What if Cindy McCain graduated from Harvard?

What if Obama had been a member of the Keating Five? (The Keating Five were five United States Senators accused of corruption in 1989, igniting a major political scandal as part of the larger Savings and Loan crisis of the late 1980s and early 1990s.
)

What if McCain was a charismatic, eloquent speaker?

What if Obama couldn't read from a teleprompter?

What if Obama was the one who had military experience that included discipline problems and a record of crashing seven planes?

What if Obama was the one who was known to display publicly, on many occasions, a serious anger management problem?

What if Michelle Obama's family had made their money from beer distribution?

What if the Obamas had adopted a white child? You could easily add to this list.
If these questions reflected reality, do you really believe the election numbers would be as close as they are?
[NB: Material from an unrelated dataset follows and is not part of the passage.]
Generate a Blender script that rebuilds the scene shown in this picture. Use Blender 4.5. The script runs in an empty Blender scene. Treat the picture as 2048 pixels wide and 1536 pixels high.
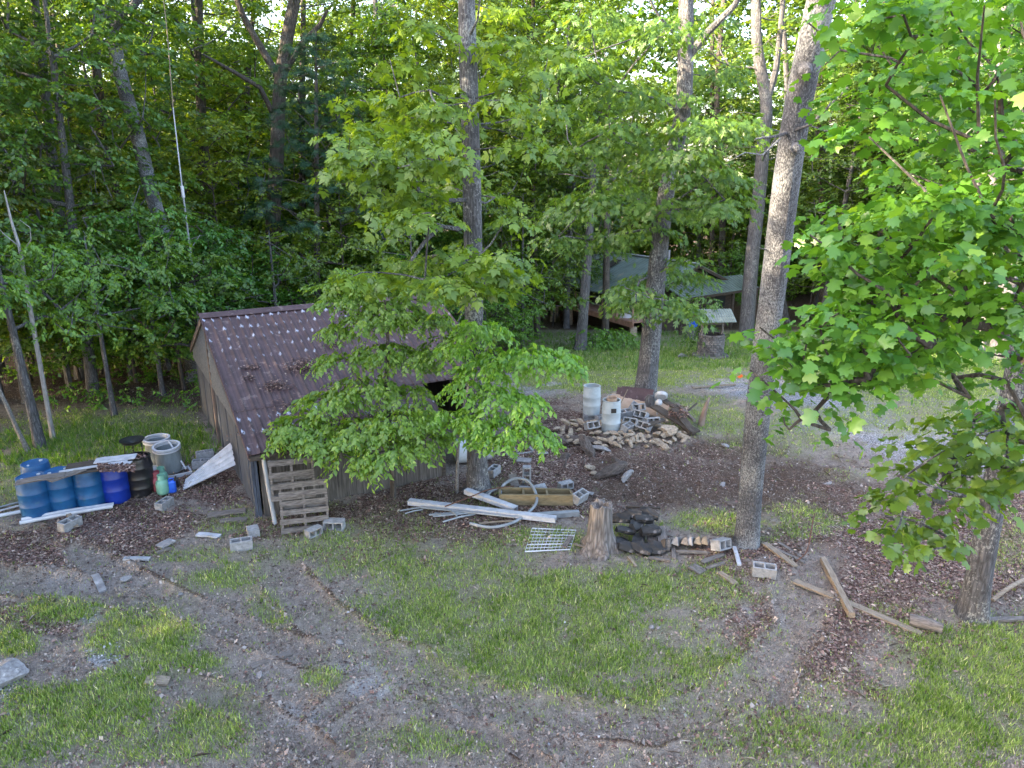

This is what racism does. It covers up, rationalizes and minimizes positive qualities in one candidate and emphasizes negative qualities in another when there is a color difference.




Educational Background:

Barack Obama:
Columbia University - B.A. Political Science with a Specializati on in International Relations.

Harvard - Juris Doctor (J.D.
) Magna Cum Laude

Joseph Biden:
University of Delaware - B.A. in History and B.A. in Political Science.

Syracuse University College of Law - Juris Doctor (J.D.
)

vs.


John McCain:
United States Naval Academy - Class rank: 894 of 899

Sarah Palin:

Hawaii Pacific University - 1 semester
North Idaho College - 2 semesters - general study
University of Idaho - 2 semesters - journalism
Matanuska-Susitna College - 1 semester
University of Idaho - 3 semesters - B.A.
in Journalism


Education isn't everything, but this is about the two highest offices in the land as well as our standing in the entire world. You make the call.

Sunday, November 2, 2008

"C" is for Cookie

This song is the LOVE of my life! Oh it reminds me of younger, less stressful days! Ha!

Saturday, November 1, 2008

Woop

I am going to transfer to UNM in less than two years! Yes, yes I am. And Omar is coming with me! Yes, yes he is.